Problem description → Look through the data below and return each line where "scene" appears.

··· Available data

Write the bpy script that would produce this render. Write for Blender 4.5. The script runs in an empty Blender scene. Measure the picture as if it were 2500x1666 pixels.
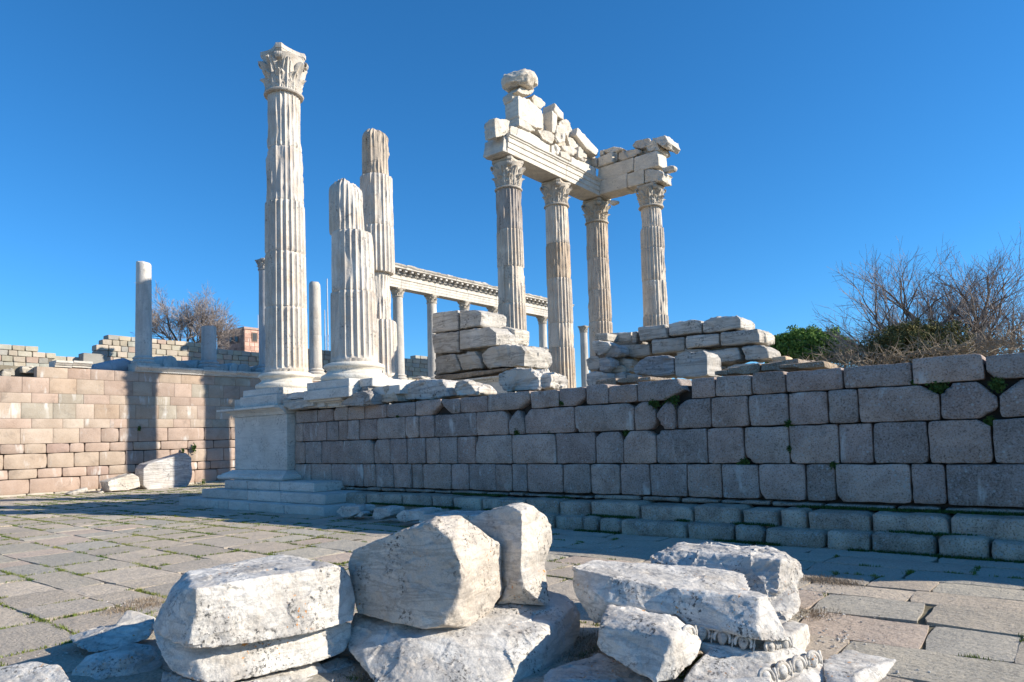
import bpy, bmesh, math, random
import numpy as np
from mathutils import Matrix, Vector, Quaternion

# ------------------------------------------------------------------ camera, sky, sun, exposure
scn = bpy.context.scene
COL = scn.collection
F_PX, CX, CY, EYE = 1705.0, 1250.0, 973.0, 1.6          # focal length and centre, in pixels of a 2500 px wide photo
_a = np.array([2100., -(1133 - CY), -F_PX]); _b = np.array([1390., 1031 - CY, F_PX])
_a /= np.linalg.norm(_a); _b = _b - _a * (_a @ _b); _b /= np.linalg.norm(_b)
R3 = np.array([_a, _b, np.cross(_a, _b)])                # world axes seen from the camera
cam_d = bpy.data.cameras.new('camera'); cam = bpy.data.objects.new('camera', cam_d); COL.objects.link(cam)
rx, ry, rz = R3 @ [1, 0, 0], R3 @ [0, -1, 0], R3 @ [0, 0, -1]
cam.matrix_world = Matrix(((rx[0], ry[0], rz[0], 0), (rx[1], ry[1], rz[1], 0), (rx[2], ry[2], rz[2], EYE), (0, 0, 0, 1)))
cam_d.sensor_width = 36; cam_d.lens = 36 * F_PX / 2500; cam_d.shift_y = (CY - 833) / 2500
cam_d.clip_start = .1; cam_d.clip_end = 5000
scn.camera = cam

SUN_AZ, SUN_EL = 31.9, 25.5                              # degrees from +X towards +Y, and above the ground
world = bpy.data.worlds.new('World'); scn.world = world; world.use_nodes = True
wn = world.node_tree.nodes; wl = world.node_tree.links
sky = wn.new('ShaderNodeTexSky'); sky.sky_type = 'NISHITA'; sky.sun_disc = False
sky.sun_elevation = math.radians(SUN_EL); sky.sun_rotation = math.radians(90 - SUN_AZ)
sky.air_density = 1.0; sky.dust_density = 0.0; sky.ozone_density = 10.0; sky.altitude = 300
bg = wn['Background']; bg.inputs['Strength'].default_value = 0.12
hs = wn.new('ShaderNodeHueSaturation'); hs.inputs['Saturation'].default_value = 1.08; hs.inputs['Hue'].default_value = 0.493
wl.new(sky.outputs['Color'], hs.inputs['Color']); wl.new(hs.outputs['Color'], bg.inputs['Color'])
sun_d = bpy.data.lights.new('sun', 'SUN'); sun_d.energy = 4.8; sun_d.angle = math.radians(.5); sun_d.color = (1, .92, .80)
sun = bpy.data.objects.new('sun', sun_d); COL.objects.link(sun)
az, el = math.radians(SUN_AZ), math.radians(SUN_EL)
sdir = Vector((math.cos(az) * math.cos(el), math.sin(az) * math.cos(el), math.sin(el)))
sun.rotation_euler = sdir.to_track_quat('Z', 'Y').to_euler()
sun.location = (20, 10, 30)
vs = scn.view_settings; vs.view_transform = 'Standard'; vs.look = 'None'; vs.exposure = 0.68; vs.gamma = 1
vs.use_curve_mapping = False

# ------------------------------------------------------------------ helpers
RNG = np.random.default_rng(7); random.seed(7)
def ray(px, py): return R3 @ np.array([px - CX, py - CY, F_PX])
ORI = np.array([0, 0, EYE])
def onX(px, py, v): d = ray(px, py); return ORI + d * (v / d[0])
def onY(px, py, v): d = ray(px, py); return ORI + d * (v / d[1])
def onZ(px, py, v): d = ray(px, py); return ORI + d * ((v - EYE) / d[2])
def dep(px, py, D): return ORI + ray(px, py) * (D / F_PX)

def _h(ix, iy, iz):
    with np.errstate(over='ignore'):
        h = (ix.astype(np.uint32) * np.uint32(374761393) + iy.astype(np.uint32) * np.uint32(668265263) + iz.astype(np.uint32) * np.uint32(2246822519))
        h = (h ^ (h >> np.uint32(13))) * np.uint32(1274126177)
        h = h ^ (h >> np.uint32(16))
    return h.astype(np.float64) / 4294967295.0
def vnoise(p):
    p = np.asarray(p, float); i = np.floor(p).astype(np.int64); f = p - i; f = f * f * (3 - 2 * f)
    x, y, z = i[:, 0], i[:, 1], i[:, 2]; fx, fy, fz = f[:, 0], f[:, 1], f[:, 2]
    def L(a, b, t): return a + (b - a) * t
    c = lambda a, b, d: _h(x + a, y + b, z + d)
    return L(L(L(c(0,0,0), c(1,0,0), fx), L(c(0,1,0), c(1,1,0), fx), fy), L(L(c(0,0,1), c(1,0,1), fx), L(c(0,1,1), c(1,1,1), fx), fy), fz) * 2 - 1
def fbm(p, o=4, g=.5):
    s = 0; a = 1; t = 0; p = np.asarray(p, float)
    for k in range(o): s = s + a * vnoise(p + 17.3 * k); t += a; a *= g; p = p * 2.03
    return s / t
def worley(p):
    """distance to nearest and second nearest scattered point, and an id value for the nearest"""
    p = np.asarray(p, float); i = np.floor(p).astype(np.int64); d1 = np.full(len(p), 9.); d2 = d1.copy(); idv = np.zeros(len(p)); near = np.zeros((len(p), 3))
    for a in (-1, 0, 1):
        for b in (-1, 0, 1):
            for c in (-1, 0, 1):
                x, y, z = i[:, 0] + a, i[:, 1] + b, i[:, 2] + c
                q = np.stack([x + _h(x, y, z), y + _h(x + 91, y, z), z + _h(x, y + 57, z)], 1); d = np.linalg.norm(q - p, axis=1)
                m = d < d1; d2 = np.where(m, d1, np.minimum(d2, d)); d1 = np.where(m, d, d1); idv = np.where(m, _h(x, y, z + 33), idv); near[m] = q[m]
    return d1, d2, idv, near
def sstep(a, b, x): t = np.clip((x - a) / (b - a), 0, 1); return t * t * (3 - 2 * t)

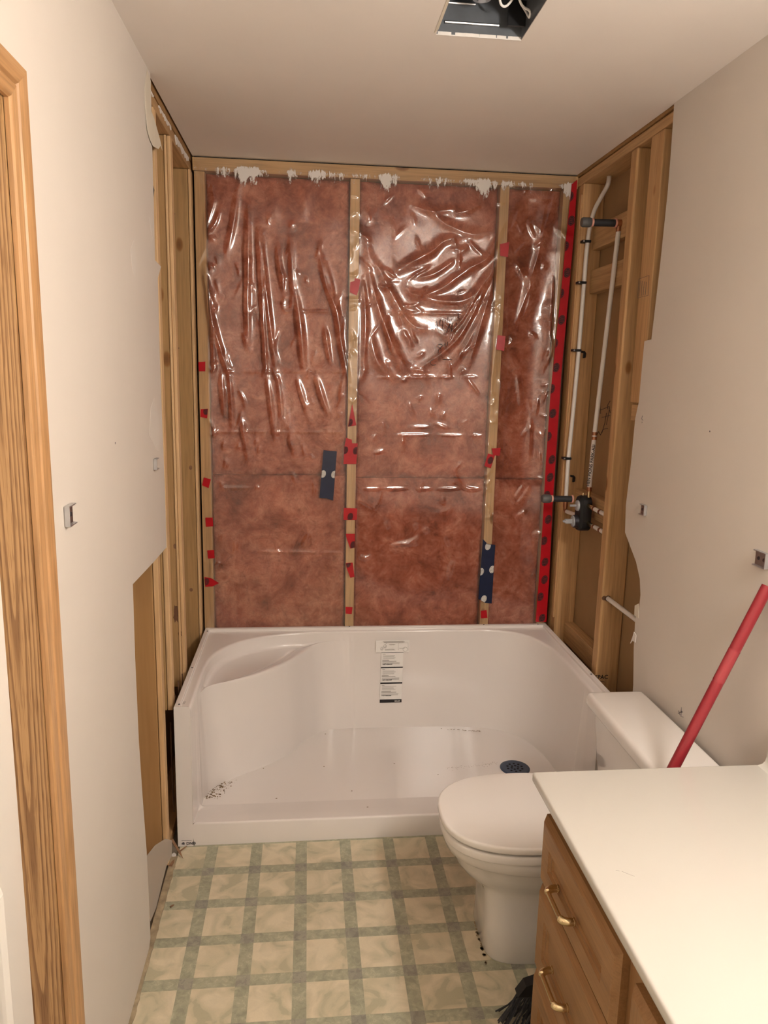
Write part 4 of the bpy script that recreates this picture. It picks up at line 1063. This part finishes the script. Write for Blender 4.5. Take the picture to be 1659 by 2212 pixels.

······

Response to this exercise →
Write the bpy script that would produce this render. Write for Blender 4.5. The script runs in an empty Blender scene. Measure the picture as if it were 2500x1666 pixels.
scn = bpy.context.scene